Em Como, Itália, o projeto comON «foca-se na partilha e estímulo de novas formas de design», conta Marco Taiana, gestor de marketing da Tessitura Taiana Virgilio SpA.
Num trabalho conjunto entre empresas, universidades e centros de formação, todos os anos 20 designers europeus deslocam-se a Como para realizar um estágio em empresas da região, promovendo o diálogo entre os mais jovens e a indústria. Em 2018, 61 mil pessoas participaram em eventos como conversas informais, encontros e exposições, numa espécie de semana de criatividade com eventos de design. Estas iniciativas envolvem escolas, universidades, designers e jovens artistas. «O projeto comON mostra que temos certas competências numa área da Europa que podemos usar noutros sítios», explica Lutz Walter
Necessidades técnicas
Olhando para como a inovação pode ajudar as marcas de vestuário, Lutz Walter esclarece que «a posição designer de moda é menos difícil de preencher, porque há uma grande abundância de formados nesta área, mas a ligação do design a aspetos mais técnicos, como as matérias-primas, a modelação e a produção, é essencial. A falta de especialistas nestas áreas é um sério impedimento ao crescimento da competitividade na indústria».

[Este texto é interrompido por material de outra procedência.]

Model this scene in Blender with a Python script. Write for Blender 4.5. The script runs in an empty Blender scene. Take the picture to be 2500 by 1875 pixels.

Lutz Walter acrescenta que a utilização de ferramentais digitais e as colaborações virtuais «são formas maravilhosas de unir os especialistas em design e em matérias-primas de todo o mundo aos processos de desenvolvimento de produto da cadeia de aprovisionamento europeia. Infelizmente, isto ainda não é explorado na Europa, porque as competências digitais e o uso de ferramentas tecnológicas colaborativas com base na internet não existem nas empresas», refere. Não obstante, fez um apelo aos presentes no evento: «temos histórias maravilhosas e não podemos ter medo de as contar, bem alto, e de uma forma moderna e sexy. Algumas empresas não precisam de se publicitar, as pessoas fazem fila às suas portas para trabalharem lá», comparou.